Из Кулешовки, где стоял 2-й полк, позвонили по телефону, что туда на рассвете пришли из камышей два наших разведчика, оба раненные, один тяжело в грудь. Я отдал распоряжение обоих после перевязки доставить в штаб. Часа через два двух раненых, обинтованных, прекрасно укрытых шерстяными одеялами и шубами, в широких санях подвезли с санитаром к штабу полка.

Один из разведчиков, раненный в грудь, был унтер-офицер Макаров. Он узнал меня, и его голубые глаза наполнились слезами. Покуда я шел рядом с санями до лазарета, Макаров, высвободив руку из-под одеяла, слабо держал в ней мою. В околотке, когда я сел у его койки, Макаров, все не выпуская моей руки, рассказал мне о судьбе дозора.

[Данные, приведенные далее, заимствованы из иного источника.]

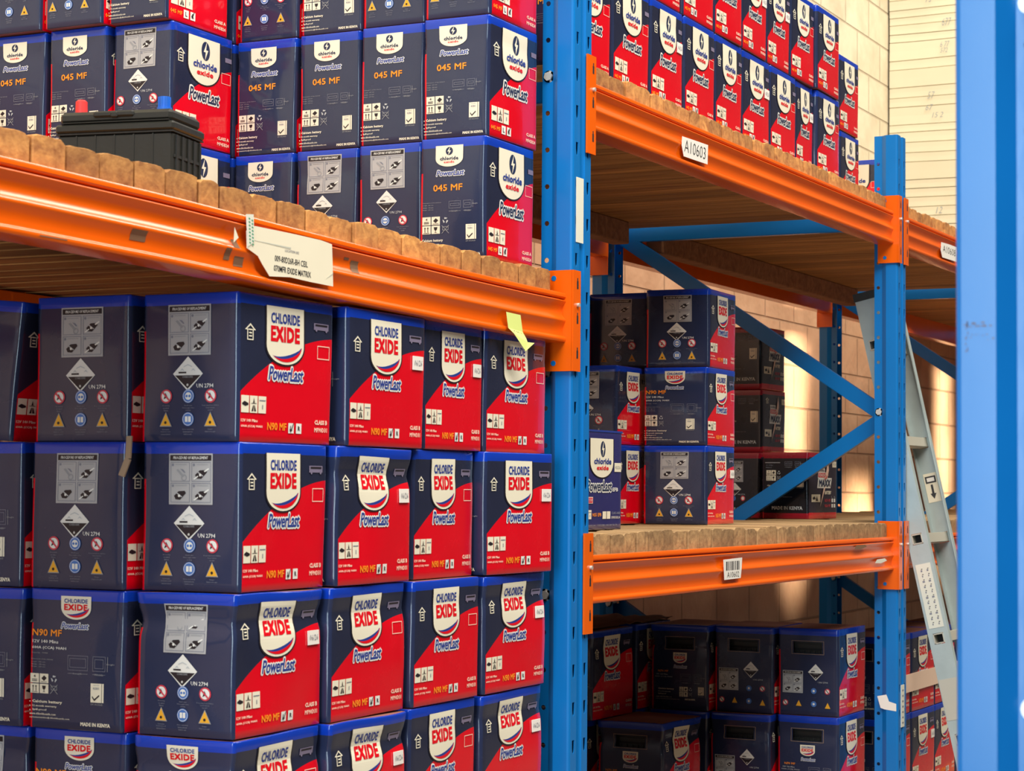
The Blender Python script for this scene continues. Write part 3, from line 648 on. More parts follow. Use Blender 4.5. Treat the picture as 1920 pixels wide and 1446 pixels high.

- Как дозор подошел к концу камышей, - рассказывал Макаров, - к той просеке, где сугробы, офицер приказал нам пройти эту прогалину, идти, значит, дальше, ко вторым камышам, у самого Дона. Я подумал: "Как же так? Поручик, видно, недослышал приказания", - и сказал: "Господин поручик, мы ходим только до этих камышей, и сегодня я слышал, что нам дана та же задача, дойти сюда, на прогалину, и до первого света охранять здесь полк". Тогда поручик оглянулся и говорит тихо, шепотом: "Рассуждать будешь... Командир полка вызвал меня и дал отдельную новую задачу, перейти поляну и камыши за поляной, дойти до самого берега Дона и узнать, занят ли большевиками хутор на нашем берегу, против станицы Елизаветинской. Идем, не рассуждай". - "Виноват, господин поручик".

И двинулись мы за ним; прошли поляну, подошли к камышам, уже видны темные хаты у самого Дона, а я все думаю, как же так полковник Туркул мне ни слова не сказал о новом задании? Все не верится поручику. Ночь ясная, лунная. Вдруг поручик обернулся, в руке наган: "Срывайте погоны, все идем к красным..." Мы, трое стрелков, прямо сказать, оторопели, и рукой не пошевельнуть. Вот куда он нас за собой привел, а мы ему верили, как дети. Я сказал: "Господин поручик, если хотите идти к красным, идите, а мы, стрелки, тут ни при чем, с какой стати мы к красным пойдем?"